# SUPPLIED MATERIAL start

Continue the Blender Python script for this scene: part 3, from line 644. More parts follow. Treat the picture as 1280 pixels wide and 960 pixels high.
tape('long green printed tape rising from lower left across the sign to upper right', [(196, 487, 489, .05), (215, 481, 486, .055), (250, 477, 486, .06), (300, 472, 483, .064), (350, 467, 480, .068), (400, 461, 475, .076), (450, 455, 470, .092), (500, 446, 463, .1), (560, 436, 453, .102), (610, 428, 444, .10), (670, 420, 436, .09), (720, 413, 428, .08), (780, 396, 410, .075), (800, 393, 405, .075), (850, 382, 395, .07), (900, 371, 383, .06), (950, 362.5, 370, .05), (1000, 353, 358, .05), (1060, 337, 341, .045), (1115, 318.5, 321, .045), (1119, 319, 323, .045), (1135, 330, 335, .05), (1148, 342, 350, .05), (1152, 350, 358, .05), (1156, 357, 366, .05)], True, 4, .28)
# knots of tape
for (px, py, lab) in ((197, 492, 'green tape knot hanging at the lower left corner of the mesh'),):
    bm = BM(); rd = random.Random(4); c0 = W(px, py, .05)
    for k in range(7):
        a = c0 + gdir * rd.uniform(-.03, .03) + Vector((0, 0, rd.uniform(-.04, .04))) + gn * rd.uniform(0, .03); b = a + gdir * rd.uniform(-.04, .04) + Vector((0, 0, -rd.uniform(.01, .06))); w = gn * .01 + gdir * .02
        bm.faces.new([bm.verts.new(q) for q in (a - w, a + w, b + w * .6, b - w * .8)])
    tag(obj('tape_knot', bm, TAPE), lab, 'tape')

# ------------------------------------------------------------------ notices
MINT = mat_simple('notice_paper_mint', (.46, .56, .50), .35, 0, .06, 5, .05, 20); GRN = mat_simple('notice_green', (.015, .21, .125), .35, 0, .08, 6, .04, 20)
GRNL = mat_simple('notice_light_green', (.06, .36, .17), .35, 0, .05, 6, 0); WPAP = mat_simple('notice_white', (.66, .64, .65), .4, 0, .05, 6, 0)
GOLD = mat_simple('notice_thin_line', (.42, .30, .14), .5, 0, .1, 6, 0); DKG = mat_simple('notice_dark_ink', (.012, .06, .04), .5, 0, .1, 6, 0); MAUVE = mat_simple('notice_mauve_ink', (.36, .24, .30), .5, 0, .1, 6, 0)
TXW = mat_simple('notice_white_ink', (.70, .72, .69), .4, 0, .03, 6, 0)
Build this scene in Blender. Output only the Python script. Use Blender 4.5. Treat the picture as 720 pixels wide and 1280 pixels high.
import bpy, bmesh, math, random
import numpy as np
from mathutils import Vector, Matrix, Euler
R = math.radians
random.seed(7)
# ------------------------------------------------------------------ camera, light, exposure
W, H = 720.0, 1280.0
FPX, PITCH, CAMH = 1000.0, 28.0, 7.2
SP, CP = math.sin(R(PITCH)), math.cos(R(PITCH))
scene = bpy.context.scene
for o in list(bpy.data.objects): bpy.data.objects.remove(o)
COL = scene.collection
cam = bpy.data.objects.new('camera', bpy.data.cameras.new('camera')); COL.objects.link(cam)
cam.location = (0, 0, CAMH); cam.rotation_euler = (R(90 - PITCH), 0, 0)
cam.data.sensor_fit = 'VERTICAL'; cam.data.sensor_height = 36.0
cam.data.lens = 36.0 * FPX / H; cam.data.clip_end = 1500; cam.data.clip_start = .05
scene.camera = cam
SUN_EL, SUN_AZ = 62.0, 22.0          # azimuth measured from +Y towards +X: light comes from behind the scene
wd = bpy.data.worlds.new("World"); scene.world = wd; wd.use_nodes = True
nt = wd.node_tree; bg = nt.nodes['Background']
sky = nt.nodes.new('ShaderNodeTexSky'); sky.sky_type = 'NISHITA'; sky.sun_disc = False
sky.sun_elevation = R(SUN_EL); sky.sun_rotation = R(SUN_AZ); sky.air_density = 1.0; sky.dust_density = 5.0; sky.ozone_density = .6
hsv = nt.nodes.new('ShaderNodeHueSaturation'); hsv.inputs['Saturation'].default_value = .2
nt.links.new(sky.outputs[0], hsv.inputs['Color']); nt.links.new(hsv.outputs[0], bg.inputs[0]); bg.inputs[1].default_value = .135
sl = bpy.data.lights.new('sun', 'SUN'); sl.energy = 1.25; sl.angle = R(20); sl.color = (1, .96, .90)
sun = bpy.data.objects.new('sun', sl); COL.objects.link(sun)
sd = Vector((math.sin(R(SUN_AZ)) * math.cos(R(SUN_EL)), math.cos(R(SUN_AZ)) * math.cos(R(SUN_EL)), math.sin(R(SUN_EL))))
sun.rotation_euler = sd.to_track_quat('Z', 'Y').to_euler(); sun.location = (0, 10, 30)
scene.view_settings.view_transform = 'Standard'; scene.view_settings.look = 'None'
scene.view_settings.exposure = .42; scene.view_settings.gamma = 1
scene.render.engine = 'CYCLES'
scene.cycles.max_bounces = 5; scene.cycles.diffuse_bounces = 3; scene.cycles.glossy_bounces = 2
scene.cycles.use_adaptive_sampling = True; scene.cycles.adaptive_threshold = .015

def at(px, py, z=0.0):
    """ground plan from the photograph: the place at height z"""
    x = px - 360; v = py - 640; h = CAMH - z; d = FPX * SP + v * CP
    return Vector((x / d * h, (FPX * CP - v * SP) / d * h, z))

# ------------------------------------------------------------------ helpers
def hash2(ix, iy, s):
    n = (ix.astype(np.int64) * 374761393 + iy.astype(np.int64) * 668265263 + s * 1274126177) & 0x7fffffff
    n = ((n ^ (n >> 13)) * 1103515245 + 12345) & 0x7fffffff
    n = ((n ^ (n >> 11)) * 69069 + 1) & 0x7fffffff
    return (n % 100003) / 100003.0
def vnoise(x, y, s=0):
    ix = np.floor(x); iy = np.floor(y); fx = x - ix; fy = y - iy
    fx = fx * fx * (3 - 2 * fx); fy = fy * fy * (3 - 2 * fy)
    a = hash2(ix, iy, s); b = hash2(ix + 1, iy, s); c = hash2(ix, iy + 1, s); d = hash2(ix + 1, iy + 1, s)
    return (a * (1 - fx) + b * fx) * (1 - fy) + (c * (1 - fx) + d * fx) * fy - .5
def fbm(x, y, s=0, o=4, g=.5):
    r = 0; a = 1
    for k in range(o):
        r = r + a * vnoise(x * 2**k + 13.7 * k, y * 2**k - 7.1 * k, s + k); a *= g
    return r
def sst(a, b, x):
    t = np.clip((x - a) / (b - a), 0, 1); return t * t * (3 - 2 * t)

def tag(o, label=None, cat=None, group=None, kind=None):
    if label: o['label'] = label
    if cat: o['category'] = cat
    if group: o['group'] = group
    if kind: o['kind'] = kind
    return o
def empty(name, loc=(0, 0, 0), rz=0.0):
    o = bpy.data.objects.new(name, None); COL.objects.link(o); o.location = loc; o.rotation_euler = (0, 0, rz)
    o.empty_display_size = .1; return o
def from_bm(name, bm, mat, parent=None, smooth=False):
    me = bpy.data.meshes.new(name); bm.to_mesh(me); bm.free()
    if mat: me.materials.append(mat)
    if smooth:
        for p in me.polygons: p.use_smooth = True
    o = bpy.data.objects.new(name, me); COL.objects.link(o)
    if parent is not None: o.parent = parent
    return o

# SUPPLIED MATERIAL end

- _DIRECTIONS_
In the data above, count the lines where the word "high" appears; reply with the number only.

- _EXPECTED OUTPUT_
2